I was playing in a somewhat wild $75 - $150 stud game at Foxwoods the other night. It's not my normal game, and I had been warned that it tends to be a bit more aggressive than the $20 - $40 game I'm usually in. The warnings were prescient. Typically, there was a lot of what I call "bouncing around" early in the hand-when players pushed very aggressively to try and get the hand heads up. With the very high ante structure, it made sense to do this-to get a piece of the substantial money already in the pot.

In $75 - $150, players ante $15 and the bring-in is $25. The initial pot at a full table is $145. That's nearly double the initial bet of $75. Compare that to $10- $20 when the initial raiser is betting $10 to win $11. You can see why the bigger game favors more aggressive play.

So players were bouncing around on third and fourth street, with hands frequently conceded by fifth street. Then this hand came up.

Charlie, showing an ace, raised the bring-in. Tony, with an exposed 6 re-raised. Then a third player, Yu, with a queen showing, re-re-raised. Charlie, the initial raiser with the ace, capped the betting and the other two players called. Everyone else folded. There was three-way action going into fourth street.

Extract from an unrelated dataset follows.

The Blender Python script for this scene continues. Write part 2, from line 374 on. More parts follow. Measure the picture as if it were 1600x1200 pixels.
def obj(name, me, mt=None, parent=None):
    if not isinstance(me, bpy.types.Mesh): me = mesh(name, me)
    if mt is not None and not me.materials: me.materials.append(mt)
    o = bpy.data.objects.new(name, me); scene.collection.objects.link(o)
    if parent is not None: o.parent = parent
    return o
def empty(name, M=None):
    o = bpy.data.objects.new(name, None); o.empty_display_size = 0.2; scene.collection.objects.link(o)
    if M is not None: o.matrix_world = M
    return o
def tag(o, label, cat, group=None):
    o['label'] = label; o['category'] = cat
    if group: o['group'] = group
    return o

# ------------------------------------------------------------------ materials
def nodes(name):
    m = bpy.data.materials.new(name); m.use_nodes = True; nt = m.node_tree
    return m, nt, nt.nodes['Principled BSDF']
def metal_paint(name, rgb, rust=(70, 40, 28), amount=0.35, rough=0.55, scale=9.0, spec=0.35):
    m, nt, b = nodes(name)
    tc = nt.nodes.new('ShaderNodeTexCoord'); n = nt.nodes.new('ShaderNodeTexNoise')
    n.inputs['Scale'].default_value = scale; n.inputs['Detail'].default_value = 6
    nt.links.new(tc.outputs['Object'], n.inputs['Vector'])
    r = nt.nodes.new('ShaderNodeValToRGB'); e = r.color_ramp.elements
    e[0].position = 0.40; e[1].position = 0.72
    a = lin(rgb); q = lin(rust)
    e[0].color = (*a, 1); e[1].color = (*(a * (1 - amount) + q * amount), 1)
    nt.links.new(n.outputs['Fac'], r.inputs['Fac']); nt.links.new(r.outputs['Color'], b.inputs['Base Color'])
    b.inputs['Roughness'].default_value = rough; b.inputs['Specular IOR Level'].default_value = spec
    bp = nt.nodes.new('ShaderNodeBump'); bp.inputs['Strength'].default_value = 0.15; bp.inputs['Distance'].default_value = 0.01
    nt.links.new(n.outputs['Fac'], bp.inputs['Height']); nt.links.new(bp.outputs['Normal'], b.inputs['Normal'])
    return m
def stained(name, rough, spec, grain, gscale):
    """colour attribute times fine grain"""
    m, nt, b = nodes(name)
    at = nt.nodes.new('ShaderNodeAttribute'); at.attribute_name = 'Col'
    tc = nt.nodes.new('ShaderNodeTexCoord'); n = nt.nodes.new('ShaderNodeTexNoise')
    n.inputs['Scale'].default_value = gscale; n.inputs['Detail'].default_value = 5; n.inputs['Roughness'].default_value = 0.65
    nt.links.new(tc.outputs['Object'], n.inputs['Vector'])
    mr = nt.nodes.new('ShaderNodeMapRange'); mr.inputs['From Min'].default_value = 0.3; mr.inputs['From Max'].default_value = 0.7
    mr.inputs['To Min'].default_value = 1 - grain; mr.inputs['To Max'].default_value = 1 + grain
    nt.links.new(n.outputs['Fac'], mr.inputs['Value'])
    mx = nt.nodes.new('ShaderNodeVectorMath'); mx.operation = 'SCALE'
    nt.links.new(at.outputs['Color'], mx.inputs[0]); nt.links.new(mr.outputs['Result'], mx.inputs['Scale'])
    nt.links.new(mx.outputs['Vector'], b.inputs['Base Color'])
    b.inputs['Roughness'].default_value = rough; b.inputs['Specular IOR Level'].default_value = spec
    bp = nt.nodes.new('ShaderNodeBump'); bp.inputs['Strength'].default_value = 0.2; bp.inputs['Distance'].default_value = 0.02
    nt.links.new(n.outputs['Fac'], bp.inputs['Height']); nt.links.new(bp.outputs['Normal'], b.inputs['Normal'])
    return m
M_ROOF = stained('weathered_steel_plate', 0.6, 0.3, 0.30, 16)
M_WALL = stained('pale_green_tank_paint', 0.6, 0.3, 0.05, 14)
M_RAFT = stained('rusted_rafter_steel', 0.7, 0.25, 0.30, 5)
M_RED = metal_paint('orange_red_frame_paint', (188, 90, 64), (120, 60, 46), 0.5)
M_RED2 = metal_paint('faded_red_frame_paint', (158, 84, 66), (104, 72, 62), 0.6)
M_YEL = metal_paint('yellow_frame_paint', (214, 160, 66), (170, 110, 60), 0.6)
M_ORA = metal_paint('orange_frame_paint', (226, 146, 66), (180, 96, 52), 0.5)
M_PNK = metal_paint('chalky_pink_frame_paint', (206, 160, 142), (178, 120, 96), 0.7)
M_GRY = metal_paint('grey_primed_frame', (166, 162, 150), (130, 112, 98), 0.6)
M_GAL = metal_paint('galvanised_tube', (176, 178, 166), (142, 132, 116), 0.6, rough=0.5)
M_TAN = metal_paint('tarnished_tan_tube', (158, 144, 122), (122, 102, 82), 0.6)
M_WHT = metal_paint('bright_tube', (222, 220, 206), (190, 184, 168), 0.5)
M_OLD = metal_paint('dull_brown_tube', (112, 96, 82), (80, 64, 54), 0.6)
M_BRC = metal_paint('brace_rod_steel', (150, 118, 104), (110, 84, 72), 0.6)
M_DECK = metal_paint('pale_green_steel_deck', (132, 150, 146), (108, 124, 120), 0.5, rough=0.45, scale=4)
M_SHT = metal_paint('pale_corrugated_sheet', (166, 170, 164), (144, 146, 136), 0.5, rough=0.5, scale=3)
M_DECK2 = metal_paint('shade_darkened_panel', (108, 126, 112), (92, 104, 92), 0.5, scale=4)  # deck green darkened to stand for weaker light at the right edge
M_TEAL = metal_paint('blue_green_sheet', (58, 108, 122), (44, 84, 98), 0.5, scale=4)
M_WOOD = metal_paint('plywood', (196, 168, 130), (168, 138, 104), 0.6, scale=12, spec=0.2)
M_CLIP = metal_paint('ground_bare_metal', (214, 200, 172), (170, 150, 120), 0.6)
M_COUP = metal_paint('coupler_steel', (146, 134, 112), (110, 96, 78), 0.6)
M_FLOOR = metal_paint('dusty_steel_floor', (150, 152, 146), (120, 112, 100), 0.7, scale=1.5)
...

On fourth street no one seemed to improve. Charlie, with the ace, bet. Tony, with his 6, raised. And Yu, showing a queen, re-raised. Charlie capped the betting when it got back to him and the other players called. Two streets, three players, and $1870 in the pot. Wow! We're not in Kansas anymore. On fifth street the betting slowed to just a single bet from Charlie, called by the other two players. It was more of the same on sixth street. By the time the river card was dealt there was $2,770 in the pot. No one bet and they showed down their hands.

Charlie, who started with the exposed ace, had a split pair of aces. He started with aces and didn't improve. Tony, who started with an exposed 6, had a wired pair of aces in the hold. The final player, who started with a split pair of queens, had queens up and won the hand.

As the Yu was raking in the enormous pot, Charlie and Tony, each with an original pair of aces, were chiding Yu for such wild though eventually lucky play. Yu defended his early aggression on the grounds that against two players, each with aces, he was in the lead since his queens were live and their aces were dead. All of the players turned to me, the poker writer, to sort it out. I told them that I thought the queens were behind from the beginning, even though the aces were dead, because the value of the aces was primarily in the possibility of making aces up. I checked my math when I returned home. Here are the results from twodimes.net.

Depending on side cards, the two aces are each going to win in a showdown about 35 percent of the time while the queens will win about 30 percent of the time. Things don't change much on fourth street, assuming no improvements to any of the hands.

Though each player was an underdog to win the pot, their raising made sense as a means of getting the pot heads up-an advantage over three-way action. When the pot goes heads up, the winning expectation for the pair of queens increases from 30 percent to 40 percent, while the aces improve from about 35 percent to 60 percent.

As things turned out the queens did get lucky, but his early raises still made sense. Interesting, no?